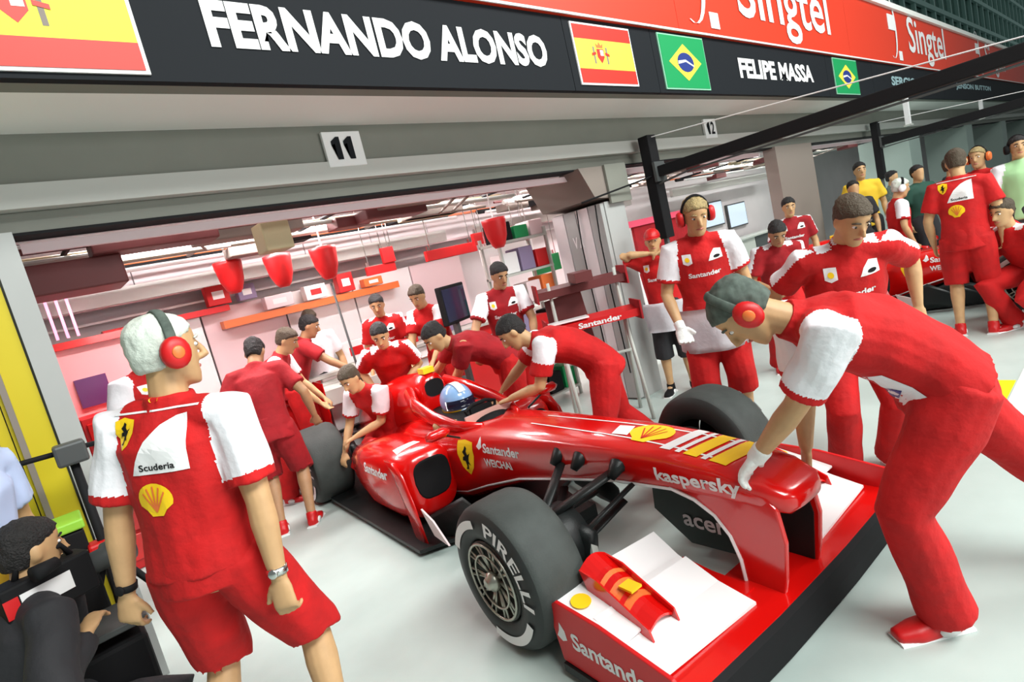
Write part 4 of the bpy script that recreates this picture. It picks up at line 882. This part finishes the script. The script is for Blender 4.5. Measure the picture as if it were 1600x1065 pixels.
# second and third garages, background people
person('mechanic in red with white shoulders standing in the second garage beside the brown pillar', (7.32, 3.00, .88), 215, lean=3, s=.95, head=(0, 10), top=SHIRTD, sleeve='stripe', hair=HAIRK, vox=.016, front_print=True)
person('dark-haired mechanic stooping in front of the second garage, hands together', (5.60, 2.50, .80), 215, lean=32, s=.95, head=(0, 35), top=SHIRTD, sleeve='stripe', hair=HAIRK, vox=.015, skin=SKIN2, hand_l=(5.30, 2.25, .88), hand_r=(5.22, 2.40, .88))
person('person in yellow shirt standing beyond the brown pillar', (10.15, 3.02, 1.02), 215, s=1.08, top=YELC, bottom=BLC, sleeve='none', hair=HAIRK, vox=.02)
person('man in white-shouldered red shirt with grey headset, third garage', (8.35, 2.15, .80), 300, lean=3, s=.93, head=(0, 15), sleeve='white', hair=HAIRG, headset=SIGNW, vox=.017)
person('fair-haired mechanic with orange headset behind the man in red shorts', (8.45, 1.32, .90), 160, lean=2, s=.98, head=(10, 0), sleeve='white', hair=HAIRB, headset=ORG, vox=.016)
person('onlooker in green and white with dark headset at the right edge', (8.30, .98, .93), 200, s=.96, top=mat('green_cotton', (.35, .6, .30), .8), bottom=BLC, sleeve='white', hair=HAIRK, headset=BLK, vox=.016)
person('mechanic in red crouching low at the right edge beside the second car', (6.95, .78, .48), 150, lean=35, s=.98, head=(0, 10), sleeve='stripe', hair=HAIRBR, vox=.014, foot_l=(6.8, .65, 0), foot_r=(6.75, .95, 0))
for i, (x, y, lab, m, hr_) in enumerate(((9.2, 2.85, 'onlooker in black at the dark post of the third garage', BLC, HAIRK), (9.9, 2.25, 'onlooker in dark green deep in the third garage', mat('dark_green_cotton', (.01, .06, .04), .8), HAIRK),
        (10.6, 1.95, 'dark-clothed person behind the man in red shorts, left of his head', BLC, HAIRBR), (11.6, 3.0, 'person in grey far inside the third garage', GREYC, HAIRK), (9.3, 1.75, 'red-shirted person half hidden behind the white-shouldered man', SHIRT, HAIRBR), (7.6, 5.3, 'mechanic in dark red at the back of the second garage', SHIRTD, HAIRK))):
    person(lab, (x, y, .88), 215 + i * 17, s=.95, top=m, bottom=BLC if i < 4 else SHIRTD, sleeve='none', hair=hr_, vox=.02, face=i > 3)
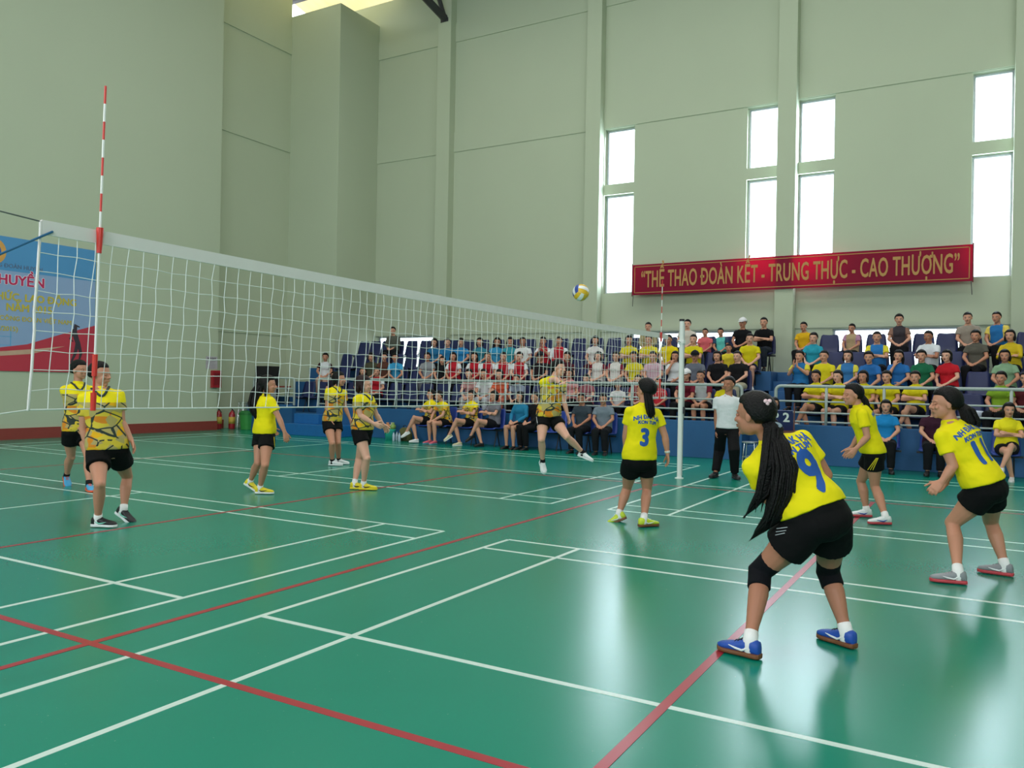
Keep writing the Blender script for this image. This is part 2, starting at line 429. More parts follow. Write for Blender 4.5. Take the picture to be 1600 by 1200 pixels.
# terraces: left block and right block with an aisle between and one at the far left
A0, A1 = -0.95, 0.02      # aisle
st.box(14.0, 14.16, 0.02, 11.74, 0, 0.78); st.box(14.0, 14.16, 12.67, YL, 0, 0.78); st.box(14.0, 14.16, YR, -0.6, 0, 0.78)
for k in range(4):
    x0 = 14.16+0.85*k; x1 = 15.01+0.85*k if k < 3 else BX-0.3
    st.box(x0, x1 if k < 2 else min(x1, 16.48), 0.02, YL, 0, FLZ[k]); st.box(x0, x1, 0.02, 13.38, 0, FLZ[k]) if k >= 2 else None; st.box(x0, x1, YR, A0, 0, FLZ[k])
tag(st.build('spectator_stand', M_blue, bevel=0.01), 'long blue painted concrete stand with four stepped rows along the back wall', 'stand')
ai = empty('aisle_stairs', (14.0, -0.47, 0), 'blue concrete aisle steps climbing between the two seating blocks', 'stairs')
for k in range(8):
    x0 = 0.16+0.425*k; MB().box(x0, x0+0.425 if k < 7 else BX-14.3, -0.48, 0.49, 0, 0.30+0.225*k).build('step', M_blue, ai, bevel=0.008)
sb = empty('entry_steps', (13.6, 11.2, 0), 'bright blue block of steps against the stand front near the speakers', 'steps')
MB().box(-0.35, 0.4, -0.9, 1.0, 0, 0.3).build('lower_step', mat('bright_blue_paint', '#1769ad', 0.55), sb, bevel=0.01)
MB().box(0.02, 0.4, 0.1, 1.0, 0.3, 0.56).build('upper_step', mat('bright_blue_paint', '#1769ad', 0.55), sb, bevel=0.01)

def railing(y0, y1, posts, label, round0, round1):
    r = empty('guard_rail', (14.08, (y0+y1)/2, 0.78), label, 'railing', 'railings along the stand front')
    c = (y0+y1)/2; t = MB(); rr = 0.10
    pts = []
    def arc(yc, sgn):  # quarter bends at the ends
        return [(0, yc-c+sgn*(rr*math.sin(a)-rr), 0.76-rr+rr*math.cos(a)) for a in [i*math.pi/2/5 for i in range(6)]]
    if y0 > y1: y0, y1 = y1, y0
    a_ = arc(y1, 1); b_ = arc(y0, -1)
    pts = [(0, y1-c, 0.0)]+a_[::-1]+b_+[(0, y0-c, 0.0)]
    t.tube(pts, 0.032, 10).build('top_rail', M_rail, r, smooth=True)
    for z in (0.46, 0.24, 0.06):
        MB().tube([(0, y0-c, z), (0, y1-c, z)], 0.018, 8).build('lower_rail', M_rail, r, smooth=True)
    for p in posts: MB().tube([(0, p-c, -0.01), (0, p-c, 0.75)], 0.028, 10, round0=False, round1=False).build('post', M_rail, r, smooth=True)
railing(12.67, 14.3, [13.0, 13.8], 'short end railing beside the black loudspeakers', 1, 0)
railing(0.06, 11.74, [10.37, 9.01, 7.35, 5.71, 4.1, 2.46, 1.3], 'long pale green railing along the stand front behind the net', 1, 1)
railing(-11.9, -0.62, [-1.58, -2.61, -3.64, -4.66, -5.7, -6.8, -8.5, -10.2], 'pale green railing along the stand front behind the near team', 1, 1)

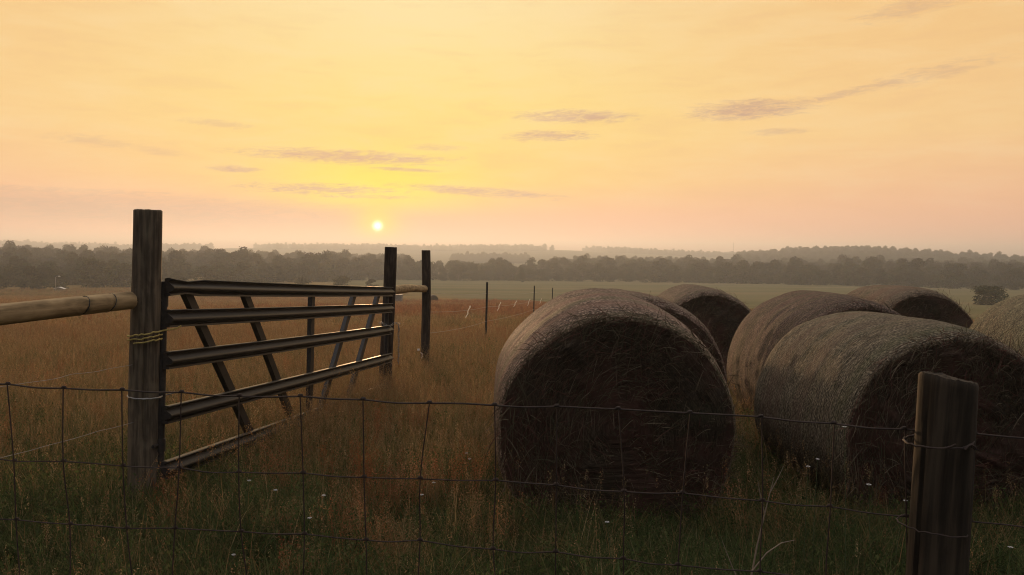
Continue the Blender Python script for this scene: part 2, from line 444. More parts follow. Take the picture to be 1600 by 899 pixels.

-=-=-

Make a verbatim copy of all the entries and strip out the pictures.

§ **Written reply**
Write part 4 of the bpy script that recreates this picture. It picks up at line 882. This part finishes the script. The script is for Blender 4.5. Measure the picture as if it were 1600x1065 pixels.
# second and third garages, background people
person('mechanic in red with white shoulders standing in the second garage beside the brown pillar', (7.32, 3.00, .88), 215, lean=3, s=.95, head=(0, 10), top=SHIRTD, sleeve='stripe', hair=HAIRK, vox=.016, front_print=True)
person('dark-haired mechanic stooping in front of the second garage, hands together', (5.60, 2.50, .80), 215, lean=32, s=.95, head=(0, 35), top=SHIRTD, sleeve='stripe', hair=HAIRK, vox=.015, skin=SKIN2, hand_l=(5.30, 2.25, .88), hand_r=(5.22, 2.40, .88))
person('person in yellow shirt standing beyond the brown pillar', (10.15, 3.02, 1.02), 215, s=1.08, top=YELC, bottom=BLC, sleeve='none', hair=HAIRK, vox=.02)
person('man in white-shouldered red shirt with grey headset, third garage', (8.35, 2.15, .80), 300, lean=3, s=.93, head=(0, 15), sleeve='white', hair=HAIRG, headset=SIGNW, vox=.017)
person('fair-haired mechanic with orange headset behind the man in red shorts', (8.45, 1.32, .90), 160, lean=2, s=.98, head=(10, 0), sleeve='white', hair=HAIRB, headset=ORG, vox=.016)
person('onlooker in green and white with dark headset at the right edge', (8.30, .98, .93), 200, s=.96, top=mat('green_cotton', (.35, .6, .30), .8), bottom=BLC, sleeve='white', hair=HAIRK, headset=BLK, vox=.016)
person('mechanic in red crouching low at the right edge beside the second car', (6.95, .78, .48), 150, lean=35, s=.98, head=(0, 10), sleeve='stripe', hair=HAIRBR, vox=.014, foot_l=(6.8, .65, 0), foot_r=(6.75, .95, 0))
for i, (x, y, lab, m, hr_) in enumerate(((9.2, 2.85, 'onlooker in black at the dark post of the third garage', BLC, HAIRK), (9.9, 2.25, 'onlooker in dark green deep in the third garage', mat('dark_green_cotton', (.01, .06, .04), .8), HAIRK),
        (10.6, 1.95, 'dark-clothed person behind the man in red shorts, left of his head', BLC, HAIRBR), (11.6, 3.0, 'person in grey far inside the third garage', GREYC, HAIRK), (9.3, 1.75, 'red-shirted person half hidden behind the white-shouldered man', SHIRT, HAIRBR), (7.6, 5.3, 'mechanic in dark red at the back of the second garage', SHIRTD, HAIRK))):
    person(lab, (x, y, .88), 215 + i * 17, s=.95, top=m, bottom=BLC if i < 4 else SHIRTD, sleeve='none', hair=hr_, vox=.02, face=i > 3)
Keep writing the Blender script for this image. This is part 2, starting at line 429. More parts follow. Write for Blender 4.5. Take the picture to be 1600 by 1200 pixels.
# terraces: left block and right block with an aisle between and one at the far left
A0, A1 = -0.95, 0.02      # aisle
st.box(14.0, 14.16, 0.02, 11.74, 0, 0.78); st.box(14.0, 14.16, 12.67, YL, 0, 0.78); st.box(14.0, 14.16, YR, -0.6, 0, 0.78)
for k in range(4):
    x0 = 14.16+0.85*k; x1 = 15.01+0.85*k if k < 3 else BX-0.3
    st.box(x0, x1 if k < 2 else min(x1, 16.48), 0.02, YL, 0, FLZ[k]); st.box(x0, x1, 0.02, 13.38, 0, FLZ[k]) if k >= 2 else None; st.box(x0, x1, YR, A0, 0, FLZ[k])
tag(st.build('spectator_stand', M_blue, bevel=0.01), 'long blue painted concrete stand with four stepped rows along the back wall', 'stand')
ai = empty('aisle_stairs', (14.0, -0.47, 0), 'blue concrete aisle steps climbing between the two seating blocks', 'stairs')
for k in range(8):
    x0 = 0.16+0.425*k; MB().box(x0, x0+0.425 if k < 7 else BX-14.3, -0.48, 0.49, 0, 0.30+0.225*k).build('step', M_blue, ai, bevel=0.008)
sb = empty('entry_steps', (13.6, 11.2, 0), 'bright blue block of steps against the stand front near the speakers', 'steps')
MB().box(-0.35, 0.4, -0.9, 1.0, 0, 0.3).build('lower_step', mat('bright_blue_paint', '#1769ad', 0.55), sb, bevel=0.01)
MB().box(0.02, 0.4, 0.1, 1.0, 0.3, 0.56).build('upper_step', mat('bright_blue_paint', '#1769ad', 0.55), sb, bevel=0.01)

def railing(y0, y1, posts, label, round0, round1):
    r = empty('guard_rail', (14.08, (y0+y1)/2, 0.78), label, 'railing', 'railings along the stand front')
    c = (y0+y1)/2; t = MB(); rr = 0.10
    pts = []
    def arc(yc, sgn):  # quarter bends at the ends
        return [(0, yc-c+sgn*(rr*math.sin(a)-rr), 0.76-rr+rr*math.cos(a)) for a in [i*math.pi/2/5 for i in range(6)]]
    if y0 > y1: y0, y1 = y1, y0
    a_ = arc(y1, 1); b_ = arc(y0, -1)
    pts = [(0, y1-c, 0.0)]+a_[::-1]+b_+[(0, y0-c, 0.0)]
    t.tube(pts, 0.032, 10).build('top_rail', M_rail, r, smooth=True)
    for z in (0.46, 0.24, 0.06):
        MB().tube([(0, y0-c, z), (0, y1-c, z)], 0.018, 8).build('lower_rail', M_rail, r, smooth=True)
    for p in posts: MB().tube([(0, p-c, -0.01), (0, p-c, 0.75)], 0.028, 10, round0=False, round1=False).build('post', M_rail, r, smooth=True)
railing(12.67, 14.3, [13.0, 13.8], 'short end railing beside the black loudspeakers', 1, 0)
railing(0.06, 11.74, [10.37, 9.01, 7.35, 5.71, 4.1, 2.46, 1.3], 'long pale green railing along the stand front behind the net', 1, 1)
railing(-11.9, -0.62, [-1.58, -2.61, -3.64, -4.66, -5.7, -6.8, -8.5, -10.2], 'pale green railing along the stand front behind the near team', 1, 1)

Continue the Blender Python script for this scene: part 2, from line 444. More parts follow. Take the picture to be 1600 by 899 pixels.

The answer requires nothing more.